First published in book form in 1914, the smallness of Vives’s recent book edition matches that of the original, which was limited to 60 copies. Each presented splayed open on 11 irregularly positioned ledges, Vives’s book installation intrigued, not because of its literariness, which is in any case sublimated, but rather for the chromatic richness of the cyan-blue prints. Blue has much occupied young Cape Town artists, among them Shakil Solanki and Mia Thom, both of whom have appreciatively quoted Derek Jarman in recent projects. “Blue protects white from innocence,” wrote Jarman in a poem. “Blue drags black with it / Blue is darkness made visible.” Arguably, blue also makes the darkness of a charred celestial world more visible in Vives’s impressive installation. 

If The Seas Catch Fire, 2022. Brass rods, brass wire and porcelain dice, 70 x 100 x 150cm. © Diana Vives

In a note accompanying her exhibition, Vives writes that the exactitude of digital observation systems has somewhat diminished the value of hand-drawn star maps, at least for modern astronomers. Stars, though, remain integral to navigating the oceans, a multitudinous blue of many tonalities. Vives however ignores the stars completely in her most enigmatic work to date: the wall-hung sculpture If the Seas Catch Fire. This rectangular work is composed of a grid of brass rods and wire with additional appendages of porcelain dice, a semi-circular disc and metal replica of a shuttle tool for weaving. The work’s form references so-called “stick charts”. Made from coconut and palm strips with cowrie shells affixed onto the grid, this non-western technology was used by Micronesian seafarers from the Marshall Islands as navigation devises and abstractly visualised knowledge of currents, wave and wind patterns. If the Seas Catch Fire draws on an enigmatic form to present an autobiographical map, its information, such that it can be read, inscrutable.

Vives, who was born in Brazil, grew up in South Africa and Switzerland, and has lived in France, Germany, United Kingdom and United States, is an unconventional bright young thing on the scene. Roundabout her fiftieth year, having attended private art classes and navigated a divorce, she decided to pursue art professionally. She enrolled at UCT, made friends, hustled, collected things, made work. Her ambitious sculptural practice, which encompasses an astonishing diversity of new and found materials, draws strongly on her nomadic biography and deep affinity for books, those things libraries house.

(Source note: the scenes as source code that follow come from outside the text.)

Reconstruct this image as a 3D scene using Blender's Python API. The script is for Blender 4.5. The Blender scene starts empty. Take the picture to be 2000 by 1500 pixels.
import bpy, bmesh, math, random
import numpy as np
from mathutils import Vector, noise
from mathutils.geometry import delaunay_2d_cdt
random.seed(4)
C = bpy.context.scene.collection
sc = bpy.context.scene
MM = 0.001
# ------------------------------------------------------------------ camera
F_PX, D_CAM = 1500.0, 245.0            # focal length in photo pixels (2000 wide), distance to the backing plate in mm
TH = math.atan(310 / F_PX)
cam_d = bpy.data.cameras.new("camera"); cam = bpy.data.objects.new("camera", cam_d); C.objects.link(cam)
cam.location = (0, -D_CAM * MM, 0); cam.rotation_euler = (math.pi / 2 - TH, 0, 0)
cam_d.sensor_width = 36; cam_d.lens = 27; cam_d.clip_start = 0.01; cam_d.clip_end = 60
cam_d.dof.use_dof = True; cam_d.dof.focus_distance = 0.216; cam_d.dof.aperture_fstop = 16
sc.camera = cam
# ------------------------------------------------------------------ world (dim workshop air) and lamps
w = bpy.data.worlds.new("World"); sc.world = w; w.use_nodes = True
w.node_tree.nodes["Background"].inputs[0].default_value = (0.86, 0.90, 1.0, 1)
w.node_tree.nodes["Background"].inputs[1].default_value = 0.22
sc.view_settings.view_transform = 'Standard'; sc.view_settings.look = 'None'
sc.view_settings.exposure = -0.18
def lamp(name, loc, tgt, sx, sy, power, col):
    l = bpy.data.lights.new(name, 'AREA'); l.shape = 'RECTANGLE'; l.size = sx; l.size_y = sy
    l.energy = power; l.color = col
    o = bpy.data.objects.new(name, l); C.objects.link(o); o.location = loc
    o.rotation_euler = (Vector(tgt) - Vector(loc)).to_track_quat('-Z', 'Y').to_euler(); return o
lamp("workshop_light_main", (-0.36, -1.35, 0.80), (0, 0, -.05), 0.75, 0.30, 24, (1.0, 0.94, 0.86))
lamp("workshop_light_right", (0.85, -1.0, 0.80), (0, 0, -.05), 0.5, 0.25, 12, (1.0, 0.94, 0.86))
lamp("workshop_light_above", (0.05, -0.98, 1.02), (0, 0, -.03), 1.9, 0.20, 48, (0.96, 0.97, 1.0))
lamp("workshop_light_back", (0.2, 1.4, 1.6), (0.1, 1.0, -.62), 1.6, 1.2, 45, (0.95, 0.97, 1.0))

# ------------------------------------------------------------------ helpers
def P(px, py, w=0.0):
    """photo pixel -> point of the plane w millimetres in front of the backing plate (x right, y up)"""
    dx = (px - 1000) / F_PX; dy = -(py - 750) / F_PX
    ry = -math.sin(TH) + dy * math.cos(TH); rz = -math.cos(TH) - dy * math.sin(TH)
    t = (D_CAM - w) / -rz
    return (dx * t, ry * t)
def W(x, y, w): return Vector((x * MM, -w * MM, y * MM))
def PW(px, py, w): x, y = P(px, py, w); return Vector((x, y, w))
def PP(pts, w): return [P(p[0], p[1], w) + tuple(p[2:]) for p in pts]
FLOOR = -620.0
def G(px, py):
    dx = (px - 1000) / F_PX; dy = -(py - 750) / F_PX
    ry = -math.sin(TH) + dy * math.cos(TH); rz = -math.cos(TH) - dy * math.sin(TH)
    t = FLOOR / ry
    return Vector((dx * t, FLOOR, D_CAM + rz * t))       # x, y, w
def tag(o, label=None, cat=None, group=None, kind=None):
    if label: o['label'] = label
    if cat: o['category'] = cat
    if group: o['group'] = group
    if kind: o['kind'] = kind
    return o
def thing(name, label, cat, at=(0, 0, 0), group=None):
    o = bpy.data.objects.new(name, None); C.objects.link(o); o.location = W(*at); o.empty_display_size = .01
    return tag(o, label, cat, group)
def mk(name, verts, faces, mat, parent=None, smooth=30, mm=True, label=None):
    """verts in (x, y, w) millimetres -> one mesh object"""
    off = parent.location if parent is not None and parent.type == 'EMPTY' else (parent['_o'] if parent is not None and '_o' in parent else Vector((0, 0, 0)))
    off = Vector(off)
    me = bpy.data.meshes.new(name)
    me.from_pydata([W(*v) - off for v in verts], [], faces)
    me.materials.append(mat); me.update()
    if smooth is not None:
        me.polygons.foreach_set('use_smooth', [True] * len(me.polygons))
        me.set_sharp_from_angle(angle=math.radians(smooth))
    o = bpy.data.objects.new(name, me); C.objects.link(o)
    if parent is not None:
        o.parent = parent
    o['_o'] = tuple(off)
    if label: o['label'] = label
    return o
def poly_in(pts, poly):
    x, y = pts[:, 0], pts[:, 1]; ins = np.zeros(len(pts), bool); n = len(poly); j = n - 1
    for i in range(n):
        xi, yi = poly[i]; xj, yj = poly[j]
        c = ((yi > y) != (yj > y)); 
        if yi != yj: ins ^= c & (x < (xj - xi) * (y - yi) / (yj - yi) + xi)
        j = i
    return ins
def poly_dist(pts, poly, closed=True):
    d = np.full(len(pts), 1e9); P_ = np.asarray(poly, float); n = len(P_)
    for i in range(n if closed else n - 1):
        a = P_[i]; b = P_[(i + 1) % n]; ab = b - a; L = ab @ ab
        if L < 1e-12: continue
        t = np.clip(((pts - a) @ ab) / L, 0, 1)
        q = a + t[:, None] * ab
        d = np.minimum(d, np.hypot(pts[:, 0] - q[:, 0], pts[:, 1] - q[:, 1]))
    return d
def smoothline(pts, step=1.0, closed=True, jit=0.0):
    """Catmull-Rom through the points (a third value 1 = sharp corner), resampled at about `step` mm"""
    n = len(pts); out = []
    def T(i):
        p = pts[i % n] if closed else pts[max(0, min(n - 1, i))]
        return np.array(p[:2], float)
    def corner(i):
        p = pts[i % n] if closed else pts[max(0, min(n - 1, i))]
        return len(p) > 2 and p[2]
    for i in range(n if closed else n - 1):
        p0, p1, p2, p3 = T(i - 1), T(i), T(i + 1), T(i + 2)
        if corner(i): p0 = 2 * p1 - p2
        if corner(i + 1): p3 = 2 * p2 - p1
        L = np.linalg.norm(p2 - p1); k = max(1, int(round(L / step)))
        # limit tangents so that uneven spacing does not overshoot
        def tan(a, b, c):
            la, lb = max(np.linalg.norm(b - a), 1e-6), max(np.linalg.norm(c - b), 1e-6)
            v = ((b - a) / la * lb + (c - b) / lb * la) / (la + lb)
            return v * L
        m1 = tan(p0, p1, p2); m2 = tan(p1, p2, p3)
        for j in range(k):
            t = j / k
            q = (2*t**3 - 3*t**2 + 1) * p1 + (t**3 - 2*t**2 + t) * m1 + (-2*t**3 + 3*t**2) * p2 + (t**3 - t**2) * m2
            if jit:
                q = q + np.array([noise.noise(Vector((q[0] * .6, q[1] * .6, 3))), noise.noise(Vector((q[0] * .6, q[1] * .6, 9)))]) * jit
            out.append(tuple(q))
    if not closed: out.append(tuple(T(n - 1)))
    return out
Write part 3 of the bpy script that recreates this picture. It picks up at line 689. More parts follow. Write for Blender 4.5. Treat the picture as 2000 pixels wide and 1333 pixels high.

The Sky Beneath, 2022. Brass and wood, 50 x 60 x 180cm. © Diana Vives

“Perhaps it is due to this peripatetic life that I relate to the passante, the female equivalent of Charles Baudelaire’s flaneur: the observer who wanders through the spaces of modern life with an acquisitive eye, an archetypal modernist explorer,” wrote Vives in a catalogue for her 2020 graduate exhibition, Nobody, Nowhere. A confident follow up to this opening salvo, ‘Eternal Circumstances’ was consistent with her aim – first verbalised and quoted from Walter Benjamin – to derive “the eternal from the transitory” and to see the “poetic in the historic”, be it stone, metal or a charred book of star drawings retrieved from a vanquished library on the slope of an ancient mountain known to replenish its ecosystem by fire.

Sean O’Toole is a writer and curator living in Cape Town, South Africa.